Muitos dirigentes do PS, incluindo António Costa, têm criticado o governo por não estar ao lado da Grécia e por seguir a Alemanha. A minha tese é muito simples: o actual executivo tem-se mantido fiel às políticas de todos os governos desde a adesão à Comunidade Europeia, incluindo os de Guterres e de Sócrates; o PS é que se está a afastar do que tem sido a política europeia de Portugal, desde 1986. A História e a política europeia não começou em 2011, com a chegada da “troika”.
Quando governaram o país, Guterres, Jaime Gama e António Vitorino desenvolveram uma doutrina sobre a política europeia: Portugal deve ultrapassar a sua periferia geográfica através de alianças no centro da União Europeia e da participação nas políticas comuns europeias. Essa doutrina afastou Portugal de alianças com outros países da periferia e justificou o envio de tropas para a Bósnia e a participação no Euro, desde o início da moeda comum. Como PM, Guterres tudo fez para desenvolver relações próximas com o então PM britânico Blair (a “estratégia de Lisboa” foi talvez o resultado mais mediático da coligação luso-britânica).
Como é óbvio, nunca passou pela cabeça de Guterres construir uma relação próxima com a Grécia ou com a Itália (a Espanha é um caso especial; mas houve sempre o cuidado de evitar uma demasiada proximidade ibérica em Bruxelas). E o governo de Sócrates manteve a tradição de recusar alianças com os periféricos. Entre 2010 e 2011, já estava a “troika” em terras gregas, Sócrates recusou qualquer aproximação à Grécia. Eram os dias em que o PM português fugia do PM grego nos Conselhos Europeus para não aparecerem juntos na fotografia. A “solidariedade” com a Grécia só existe quando os socialistas estão na oposição e não têm de governar. E, tal como Guterres, Sócrates também se aliou a um dos grandes europeus. Sabem com qual deles? Exactamente, com a Alemanha. E com a Alemanha de Merkel.

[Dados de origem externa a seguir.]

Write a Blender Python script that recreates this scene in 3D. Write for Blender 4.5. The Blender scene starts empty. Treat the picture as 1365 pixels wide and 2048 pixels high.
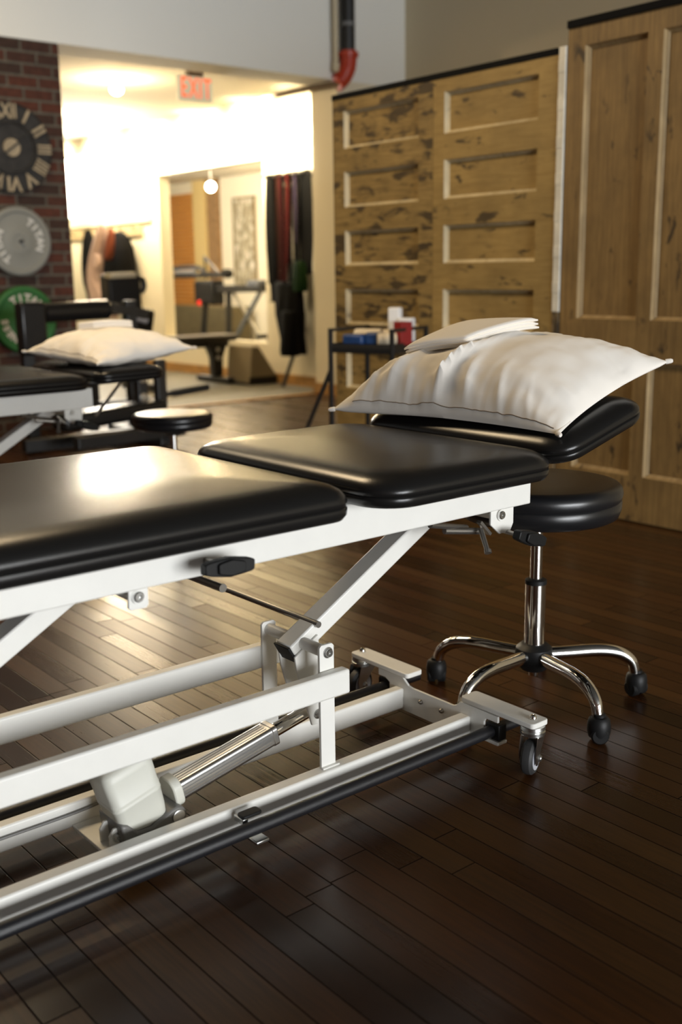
import bpy, bmesh, math, random
from mathutils import Vector, Matrix, noise
PI = math.pi
D = bpy.data
SC = bpy.context.scene
COL = SC.collection
random.seed(7)

# ------------------------------------------------------------------ camera
TILT, YAW, ROLL, EYE = math.radians(12.66), math.radians(50.5), math.radians(-0.82), 1.05
F = Vector((math.cos(TILT)*math.cos(YAW), math.cos(TILT)*math.sin(YAW), -math.sin(TILT)))
R0 = Vector((math.sin(YAW), -math.cos(YAW), 0))
U0 = R0.cross(F)
R1 = R0*math.cos(ROLL) + U0*math.sin(ROLL)
U1 = -R0*math.sin(ROLL) + U0*math.cos(ROLL)
cam = D.cameras.new('camera')
cam.sensor_fit = 'VERTICAL'; cam.sensor_height = 36.0; cam.lens = 2130/2048*36.0
cam.dof.use_dof = True; cam.dof.focus_distance = 2.2; cam.dof.aperture_fstop = 2.6
cam.clip_start = 0.05
cob = D.objects.new('camera', cam); COL.objects.link(cob)
M = Matrix((R1, U1, -F)).transposed().to_4x4(); M.translation = Vector((0, 0, EYE))
cob.matrix_world = M
SC.camera = cob

# ------------------------------------------------------------------ world, light, exposure
vs = SC.view_settings
vs.view_transform = 'Standard'; vs.look = 'None'; vs.gamma = 1.0; vs.exposure = 0.0
vs.use_curve_mapping = False
w = D.worlds.new('world'); SC.world = w; w.use_nodes = True
w.node_tree.nodes['Background'].inputs[0].default_value = (0.75, 0.85, 1.0, 1)
w.node_tree.nodes['Background'].inputs[1].default_value = 0.25

def area(name, loc, target, sx, sy, power, color):
    l = D.lights.new(name, 'AREA'); l.shape = 'RECTANGLE'; l.size = sx; l.size_y = sy
    l.energy = power; l.color = color
    o = D.objects.new(name, l); COL.objects.link(o)
    o.location = loc
    o.rotation_euler = (Vector(target)-Vector(loc)).to_track_quat('-Z', 'Y').to_euler()
    return o
def bulb(name, loc, power, color, r=0.05):
    l = D.lights.new(name, 'POINT'); l.energy = power; l.color = color; l.shadow_soft_size = r
    o = D.objects.new(name, l); COL.objects.link(o); o.location = loc
    return o
WARM = (1.0, 0.74, 0.42)
# daylight through the shop-front windows in the wall behind the camera
area('front_window_light', (1.2, -8.42, 1.45), (1.2, 0, 1.25), 6.0, 2.5, 1090, (0.95, 0.975, 1.0))
# warm ceiling lamp of the front room, and a second added for the bulkhead
area('ceiling_lamp_and_fill', (1.5, 4.2, 3.6), (1.6, 3.6, 0), 1.0, 1.0, 84, (1.0, 0.76, 0.46))
area('ceiling_lamp_and_fill', (1.6, 6.0, 3.6), (1.6, 6.0, 0), 1.0, 1.0, 24, (1.0, 0.80, 0.52))
# daylight through the gym window, and the gym's ceiling lamps
area('gym_window_light', (6.1, 11.9, 2.12), (0, 8.6, 1.2), 2.2, 0.7, 160, (1.0, 0.95, 0.85))
bulb('gym_bulb', (4.63, 8.50, 2.42), 32, WARM, 0.05)
bulb('gym_bulb', (5.3, 10.4, 2.42), 60, WARM, 0.05)
bulb('gym_bulb', (3.0, 10.6, 2.45), 45, WARM, 0.06)
bulb('side_room_bulb', (7.6, 11.6, 1.95), 48, WARM, 0.08)
bulb('side_room_bulb', (7.7, 9.6, 2.2), 30, WARM, 0.08)
def spot(name, loc, target, power, color, ang, blend=0.8, r=0.05):
    l = D.lights.new(name, 'SPOT'); l.energy = power; l.color = color; l.spot_size = math.radians(ang); l.spot_blend = blend; l.shadow_soft_size = r
    o = D.objects.new(name, l); COL.objects.link(o); o.location = loc
    o.rotation_euler = (Vector(target)-Vector(loc)).to_track_quat('-Z', 'Y').to_euler()
# track lights washing the gym's right-hand wall
for yy in (7.95, 8.75, 9.7, 10.7, 11.8, 13.0): spot('track_spot', (5.62, yy, 2.50), (6.2, yy, 2.22), 330, (1.0, 0.84, 0.56), 110, 0.9)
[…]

Mais uma vez, vale a pena refrescar a memória. Em 2007, o acordo sobre um novo tratado europeu, após o fracasso do Tratado Constitucional, constituía o principal objectivo da política europeia da Alemanha. Na primeira metade do ano, os alemães exerceram a presidência da União Europeia e prepararam as negociações para o novo tratado europeu. O calendário político europeu levou Portugal a exercer a presidência da União Europeia no semestre seguinte ao da Alemanha. Berlim tudo fez para que o governo português concluísse o tratado que servia os interesses da Alemanha na União Europeia, o actual Tratado de Lisboa. Como afirmou um participante nas cerimónias nos Jerónimos, o Tratado de Lisboa consagra o poder de Berlim.
Nesses dias, Sócrates não resistia ao charme de Merkel e gabava-se em todo lado da sua excelente relação com a Chanceler alemã. Nunca Portugal havia estado tão próximo da Alemanha, nem nos dias de Cavaco e Kohl. E foi assim até ao fim. Já em 2011, Sócrates queixava-se a Merkel que o líder do PSD, Passos Coelho, queria derrubar o seu governo. E Merkel ouviu-o e mostrou a sua irritação a Passos Coelho, quando este recusou votar o famoso “PEC IV”.
Desde 1986 até hoje, os governos portugueses recusaram sempre alianças na periferia, preferindo coligações com o centro, incluindo os executivos socialistas. O actual governo limitou-se a seguir essa tradição, a que melhor serve os interesses nacionais. A fraqueza de António Costa e a sua vulnerabilidade perante a irresponsabilidade dos jovens turcos do seu partido levou o PS a abandonar os princípios centrais da política europeia do nosso país. Onde estão os socialistas com memória? E por que razão estão calados?